Write out each entry again. Keep every word exactly as it is.

── INPUT

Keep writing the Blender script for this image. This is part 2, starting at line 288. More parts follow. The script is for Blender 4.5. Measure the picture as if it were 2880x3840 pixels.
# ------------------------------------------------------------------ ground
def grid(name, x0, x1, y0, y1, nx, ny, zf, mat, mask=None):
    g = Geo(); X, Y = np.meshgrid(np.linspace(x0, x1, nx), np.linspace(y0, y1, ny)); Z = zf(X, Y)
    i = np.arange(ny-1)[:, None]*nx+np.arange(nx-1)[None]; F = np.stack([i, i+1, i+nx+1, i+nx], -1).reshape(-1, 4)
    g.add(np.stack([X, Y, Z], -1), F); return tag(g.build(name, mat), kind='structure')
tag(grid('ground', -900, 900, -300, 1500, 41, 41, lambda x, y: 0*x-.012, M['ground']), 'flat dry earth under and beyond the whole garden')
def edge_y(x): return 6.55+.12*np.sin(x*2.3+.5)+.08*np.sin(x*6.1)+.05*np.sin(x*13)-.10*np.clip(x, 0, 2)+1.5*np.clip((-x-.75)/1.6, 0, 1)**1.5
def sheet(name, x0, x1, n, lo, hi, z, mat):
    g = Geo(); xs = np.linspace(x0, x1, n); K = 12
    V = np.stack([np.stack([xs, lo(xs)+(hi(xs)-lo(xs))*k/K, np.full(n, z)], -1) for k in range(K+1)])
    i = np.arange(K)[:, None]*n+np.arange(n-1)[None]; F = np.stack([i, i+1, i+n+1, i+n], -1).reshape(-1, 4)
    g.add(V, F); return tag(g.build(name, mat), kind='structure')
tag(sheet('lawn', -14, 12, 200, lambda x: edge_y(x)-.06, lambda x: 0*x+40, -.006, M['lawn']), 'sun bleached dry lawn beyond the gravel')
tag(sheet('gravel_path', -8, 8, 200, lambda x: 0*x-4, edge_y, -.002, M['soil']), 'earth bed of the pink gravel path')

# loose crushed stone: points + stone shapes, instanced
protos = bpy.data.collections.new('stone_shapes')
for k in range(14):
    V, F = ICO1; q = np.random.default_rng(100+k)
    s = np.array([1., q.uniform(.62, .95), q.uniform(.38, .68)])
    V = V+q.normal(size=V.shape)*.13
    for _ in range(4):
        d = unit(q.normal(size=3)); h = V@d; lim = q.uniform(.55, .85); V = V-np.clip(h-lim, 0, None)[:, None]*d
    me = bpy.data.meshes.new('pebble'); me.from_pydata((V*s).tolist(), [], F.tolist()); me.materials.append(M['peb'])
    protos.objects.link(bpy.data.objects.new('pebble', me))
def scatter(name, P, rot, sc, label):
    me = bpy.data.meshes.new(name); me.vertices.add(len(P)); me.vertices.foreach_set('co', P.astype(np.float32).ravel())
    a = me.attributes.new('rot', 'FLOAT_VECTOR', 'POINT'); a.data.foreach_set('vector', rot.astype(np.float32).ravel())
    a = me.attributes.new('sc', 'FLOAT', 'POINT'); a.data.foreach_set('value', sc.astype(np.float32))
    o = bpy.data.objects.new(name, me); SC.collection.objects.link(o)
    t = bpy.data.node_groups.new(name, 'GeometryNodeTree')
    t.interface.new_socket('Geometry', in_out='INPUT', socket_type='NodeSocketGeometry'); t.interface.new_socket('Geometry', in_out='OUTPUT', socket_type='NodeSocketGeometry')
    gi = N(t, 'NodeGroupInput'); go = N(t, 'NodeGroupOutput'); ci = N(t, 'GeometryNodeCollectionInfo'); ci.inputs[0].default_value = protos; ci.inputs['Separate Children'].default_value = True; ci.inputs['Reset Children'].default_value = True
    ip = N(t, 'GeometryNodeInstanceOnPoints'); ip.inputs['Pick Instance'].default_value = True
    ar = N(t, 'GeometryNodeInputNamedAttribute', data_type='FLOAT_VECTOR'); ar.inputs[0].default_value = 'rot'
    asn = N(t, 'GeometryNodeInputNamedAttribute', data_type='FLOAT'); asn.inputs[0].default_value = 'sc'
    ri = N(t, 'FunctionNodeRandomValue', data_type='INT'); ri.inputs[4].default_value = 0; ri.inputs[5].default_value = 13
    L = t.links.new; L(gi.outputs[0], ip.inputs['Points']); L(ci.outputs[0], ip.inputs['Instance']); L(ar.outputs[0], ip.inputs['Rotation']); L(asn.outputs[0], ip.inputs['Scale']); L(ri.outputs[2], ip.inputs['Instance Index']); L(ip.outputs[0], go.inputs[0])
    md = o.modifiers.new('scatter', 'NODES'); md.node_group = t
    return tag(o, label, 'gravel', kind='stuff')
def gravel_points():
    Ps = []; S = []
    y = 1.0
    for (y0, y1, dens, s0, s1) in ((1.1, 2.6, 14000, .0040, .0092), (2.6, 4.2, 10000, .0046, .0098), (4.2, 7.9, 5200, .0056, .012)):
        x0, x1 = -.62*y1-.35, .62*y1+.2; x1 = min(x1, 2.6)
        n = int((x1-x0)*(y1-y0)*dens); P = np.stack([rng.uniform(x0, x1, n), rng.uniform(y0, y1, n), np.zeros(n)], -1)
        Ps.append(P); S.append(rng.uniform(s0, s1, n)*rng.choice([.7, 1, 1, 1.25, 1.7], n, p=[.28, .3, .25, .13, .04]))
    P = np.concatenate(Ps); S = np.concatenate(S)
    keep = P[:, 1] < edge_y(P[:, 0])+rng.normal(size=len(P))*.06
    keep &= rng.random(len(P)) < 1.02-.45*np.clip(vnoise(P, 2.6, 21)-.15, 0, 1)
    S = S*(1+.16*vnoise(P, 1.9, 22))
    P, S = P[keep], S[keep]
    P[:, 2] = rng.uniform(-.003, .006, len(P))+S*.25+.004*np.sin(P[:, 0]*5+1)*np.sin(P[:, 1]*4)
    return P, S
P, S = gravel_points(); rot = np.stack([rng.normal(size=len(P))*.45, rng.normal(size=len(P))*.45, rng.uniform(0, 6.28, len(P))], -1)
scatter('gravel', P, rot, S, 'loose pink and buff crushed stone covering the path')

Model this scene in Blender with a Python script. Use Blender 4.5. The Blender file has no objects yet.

────

#### [TASK ANSWER]
Keep writing the Blender script for this image. This is part 2, starting at line 288. More parts follow. The script is for Blender 4.5. Measure the picture as if it were 2880x3840 pixels.
# ------------------------------------------------------------------ ground
def grid(name, x0, x1, y0, y1, nx, ny, zf, mat, mask=None):
    g = Geo(); X, Y = np.meshgrid(np.linspace(x0, x1, nx), np.linspace(y0, y1, ny)); Z = zf(X, Y)
    i = np.arange(ny-1)[:, None]*nx+np.arange(nx-1)[None]; F = np.stack([i, i+1, i+nx+1, i+nx], -1).reshape(-1, 4)
    g.add(np.stack([X, Y, Z], -1), F); return tag(g.build(name, mat), kind='structure')
tag(grid('ground', -900, 900, -300, 1500, 41, 41, lambda x, y: 0*x-.012, M['ground']), 'flat dry earth under and beyond the whole garden')
def edge_y(x): return 6.55+.12*np.sin(x*2.3+.5)+.08*np.sin(x*6.1)+.05*np.sin(x*13)-.10*np.clip(x, 0, 2)+1.5*np.clip((-x-.75)/1.6, 0, 1)**1.5
def sheet(name, x0, x1, n, lo, hi, z, mat):
    g = Geo(); xs = np.linspace(x0, x1, n); K = 12
    V = np.stack([np.stack([xs, lo(xs)+(hi(xs)-lo(xs))*k/K, np.full(n, z)], -1) for k in range(K+1)])
    i = np.arange(K)[:, None]*n+np.arange(n-1)[None]; F = np.stack([i, i+1, i+n+1, i+n], -1).reshape(-1, 4)
    g.add(V, F); return tag(g.build(name, mat), kind='structure')
tag(sheet('lawn', -14, 12, 200, lambda x: edge_y(x)-.06, lambda x: 0*x+40, -.006, M['lawn']), 'sun bleached dry lawn beyond the gravel')
tag(sheet('gravel_path', -8, 8, 200, lambda x: 0*x-4, edge_y, -.002, M['soil']), 'earth bed of the pink gravel path')

# loose crushed stone: points + stone shapes, instanced
protos = bpy.data.collections.new('stone_shapes')
for k in range(14):
    V, F = ICO1; q = np.random.default_rng(100+k)
    s = np.array([1., q.uniform(.62, .95), q.uniform(.38, .68)])
    V = V+q.normal(size=V.shape)*.13
    for _ in range(4):
        d = unit(q.normal(size=3)); h = V@d; lim = q.uniform(.55, .85); V = V-np.clip(h-lim, 0, None)[:, None]*d
    me = bpy.data.meshes.new('pebble'); me.from_pydata((V*s).tolist(), [], F.tolist()); me.materials.append(M['peb'])
    protos.objects.link(bpy.data.objects.new('pebble', me))
def scatter(name, P, rot, sc, label):
    me = bpy.data.meshes.new(name); me.vertices.add(len(P)); me.vertices.foreach_set('co', P.astype(np.float32).ravel())
    a = me.attributes.new('rot', 'FLOAT_VECTOR', 'POINT'); a.data.foreach_set('vector', rot.astype(np.float32).ravel())
    a = me.attributes.new('sc', 'FLOAT', 'POINT'); a.data.foreach_set('value', sc.astype(np.float32))
    o = bpy.data.objects.new(name, me); SC.collection.objects.link(o)
    t = bpy.data.node_groups.new(name, 'GeometryNodeTree')
    t.interface.new_socket('Geometry', in_out='INPUT', socket_type='NodeSocketGeometry'); t.interface.new_socket('Geometry', in_out='OUTPUT', socket_type='NodeSocketGeometry')
    gi = N(t, 'NodeGroupInput'); go = N(t, 'NodeGroupOutput'); ci = N(t, 'GeometryNodeCollectionInfo'); ci.inputs[0].default_value = protos; ci.inputs['Separate Children'].default_value = True; ci.inputs['Reset Children'].default_value = True
    ip = N(t, 'GeometryNodeInstanceOnPoints'); ip.inputs['Pick Instance'].default_value = True
    ar = N(t, 'GeometryNodeInputNamedAttribute', data_type='FLOAT_VECTOR'); ar.inputs[0].default_value = 'rot'
    asn = N(t, 'GeometryNodeInputNamedAttribute', data_type='FLOAT'); asn.inputs[0].default_value = 'sc'
    ri = N(t, 'FunctionNodeRandomValue', data_type='INT'); ri.inputs[4].default_value = 0; ri.inputs[5].default_value = 13
    L = t.links.new; L(gi.outputs[0], ip.inputs['Points']); L(ci.outputs[0], ip.inputs['Instance']); L(ar.outputs[0], ip.inputs['Rotation']); L(asn.outputs[0], ip.inputs['Scale']); L(ri.outputs[2], ip.inputs['Instance Index']); L(ip.outputs[0], go.inputs[0])
    md = o.modifiers.new('scatter', 'NODES'); md.node_group = t
    return tag(o, label, 'gravel', kind='stuff')
def gravel_points():
    Ps = []; S = []
    y = 1.0
    for (y0, y1, dens, s0, s1) in ((1.1, 2.6, 14000, .0040, .0092), (2.6, 4.2, 10000, .0046, .0098), (4.2, 7.9, 5200, .0056, .012)):
        x0, x1 = -.62*y1-.35, .62*y1+.2; x1 = min(x1, 2.6)
        n = int((x1-x0)*(y1-y0)*dens); P = np.stack([rng.uniform(x0, x1, n), rng.uniform(y0, y1, n), np.zeros(n)], -1)
        Ps.append(P); S.append(rng.uniform(s0, s1, n)*rng.choice([.7, 1, 1, 1.25, 1.7], n, p=[.28, .3, .25, .13, .04]))
    P = np.concatenate(Ps); S = np.concatenate(S)
    keep = P[:, 1] < edge_y(P[:, 0])+rng.normal(size=len(P))*.06
    keep &= rng.random(len(P)) < 1.02-.45*np.clip(vnoise(P, 2.6, 21)-.15, 0, 1)
    S = S*(1+.16*vnoise(P, 1.9, 22))
    P, S = P[keep], S[keep]
    P[:, 2] = rng.uniform(-.003, .006, len(P))+S*.25+.004*np.sin(P[:, 0]*5+1)*np.sin(P[:, 1]*4)
    return P, S
P, S = gravel_points(); rot = np.stack([rng.normal(size=len(P))*.45, rng.normal(size=len(P))*.45, rng.uniform(0, 6.28, len(P))], -1)
scatter('gravel', P, rot, S, 'loose pink and buff crushed stone covering the path')

Model this scene in Blender with a Python script. Use Blender 4.5. The Blender file has no objects yet.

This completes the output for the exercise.